In contrast to our normal weekday routine of returning to our hovels immediately after class and studying the punishing Arabic language until the 12 am call to prayer, 2/3rd of my apartment attended a Libyan cultural event at a cultural center in a posh part of Cairo, Zamalek. Since I knew my dirty t-shirt and wrinkled linen pants would make me stand out even more, I put on the closest thing I have to an appropriate nice outfit: a business shirt, jeans, and sperries. One day I’ll fit in somewhere.

After only minor difficulties finding the place, which is literally built into the underparts of an overpass, we found the oddly shaped but surprisingly nice venue bedecked with Libyan art, much of it pertaining to the current events going on there and the ever hated Qaddafi. The Bengazian band playing on the stage in front had just announced a brief intermission for the purpose of food and liquid consumption. Never had I seen such a hoard of people crowded around a buffet table….one would think there were a famine in Egypt and this was the first sighting of sugar and butter in months. I realize food prices are high nowadays but these people are from the upper class of society and attend “cultural events” surely they’ve eaten in the last week, right?

I managed to shove my way through the swarm and grab the most delicious cupcake I’ve ever eaten in my entire life…it was especially fulfilling as I’ve been craving western sweets ever since watching that dumb Australian cooking show centered on a child’s birthday party and ergo… cupcakes.

The band’s performance was by far the best part of the night, not for the quality of its music, which was so so and tended to be pretty cliché, but for the overall experience. Imagine, if you will, a small seated crowd emitting hubbub amidst the glare of bright lights and waving Libyan rebel flags in front of a band rocking out to pop ballads revolving around martyrs and revolution and blood and sacrifice to tunes on the same emotional level as a deeper N’Sync song. The most important component, however, were the kids that got on stage and were waving Libyan flags the entire time, sometimes blocking band members from sight for entire songs and/or threatening to injure them with the enthusiasm of their movements. At one point in the night, the rapper MC SWAT was forced to switch sides of the stage in the middle of breaking it down because of the peril he faced from one little girl with braids and ribbons in her hair.
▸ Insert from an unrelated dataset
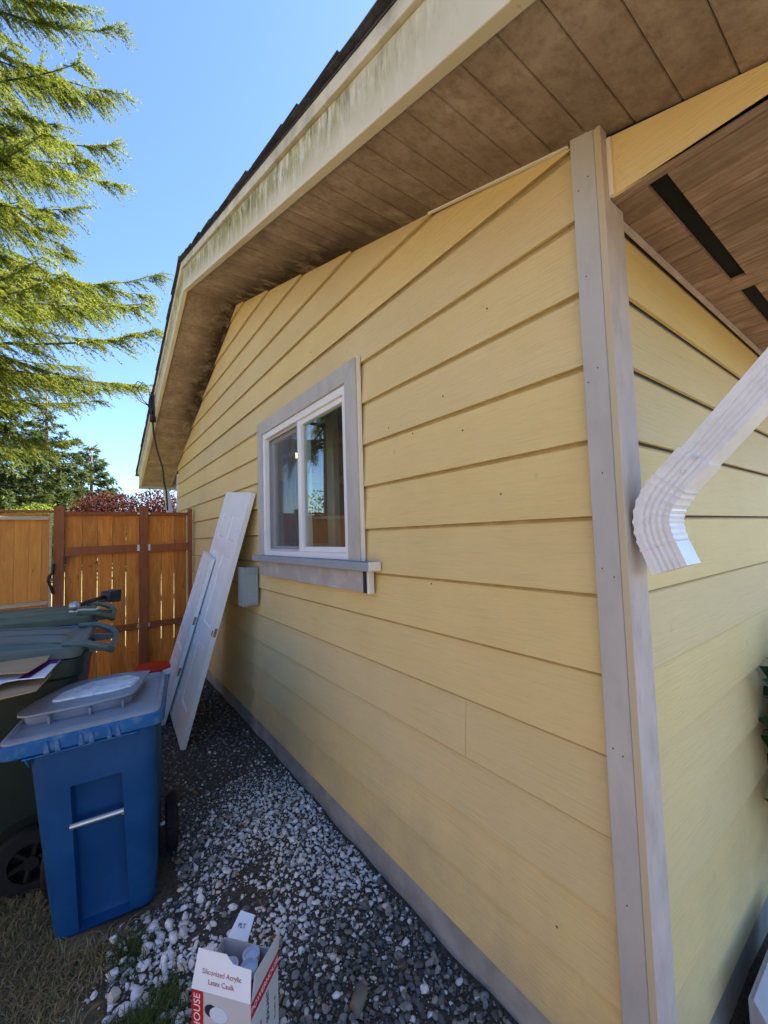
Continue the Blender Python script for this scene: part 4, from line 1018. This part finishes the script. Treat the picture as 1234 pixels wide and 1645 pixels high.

The songs revolved around love of Libya and its unity and/or revolution. One of my favorite lines from the entire night was part of a description of Libya: “From the desert to the desert.” I guess it was hard to find another distinguishing geographical feature and from the border to the border wouldn’t work.

Another highlight of the night was actually hearing formal Arabic being used in the poetry reading. My heart delighted in hearing the sound of vowelled texts and my soul was nourished with sweet teshkeel. I love the importance of poetry in Arab culture…it’s great for revolutions, resistance, politics, love, insults, competition….everything.

I hope to see more cultural events and eat more free treats from this center under the bridge.